¿Algo imperdonable?

Siempre he creído que todo ser humano merece una segunda oportunidad, así  lo aprendí de mis padres.

El tiempo que he compartido con personas que viven en la calle o tienen adicciones o están en la cárcel me ha hecho pensar que si mis circunstancias hubieran sido las suyas, yo podría haber terminado como alguno de ellos.

He vivido ya en primera persona que soy capaz de lo mejor y de lo peor y eso me ayuda a no escandalizarme demasiado cuando me toca asomarme a las sombras del corazón humano, incluidas las mías. 

La experiencia de sentirme perdonada de forma incondicional y abrazada en mi miseria por Dios me esponja el corazón cada vez que corre serio peligro de endurecerse.

Por todo esto confieso que me desconcertó descubrirme a mí misma poniendo en tela de juicio mi firme convicción de que “no hay nada imperdonable”. Era el jueves antes de Navidad, estaba en un centro penitenciario. Ese día preparamos una actividad especial en nuestro taller de reinserción para los 23 internos que suelen acudir cada semana: un cinefórum con la película de “Campeones”… ¡cómo se reían a carcajada limpia, parecían niños!

Lo habitual es que los voluntarios no sepamos el delito por el que cumplen condena, pero de forma fortuita, aquella tarde me enteré de que alguno de esos 23 había violado a dos niñas.
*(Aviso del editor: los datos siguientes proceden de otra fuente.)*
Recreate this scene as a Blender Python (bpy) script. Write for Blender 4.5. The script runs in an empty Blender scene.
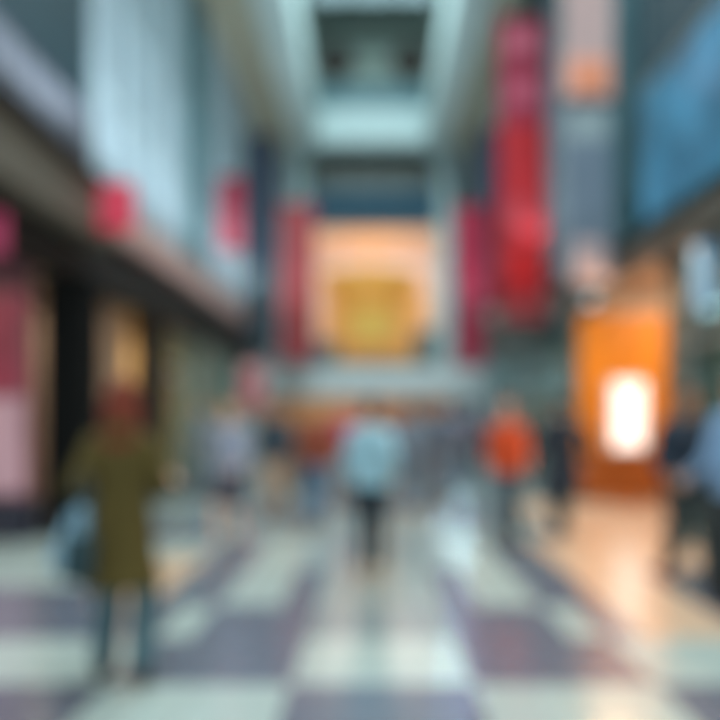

Inmediatamente pensé en mis hijas y de repente, sin poder evitarlo, me golpeó la imagen de aquellas dos menores con sus madres y me estremecí: ¿qué pensarían si pudieran verme por un agujerito, ahí, riéndome con ellos?

Ahora las llevo también conmigo en el espacio que se me descosió en el corazón ese jueves, muy cerca de la esperanza en que el perdón es siempre la mejor opción.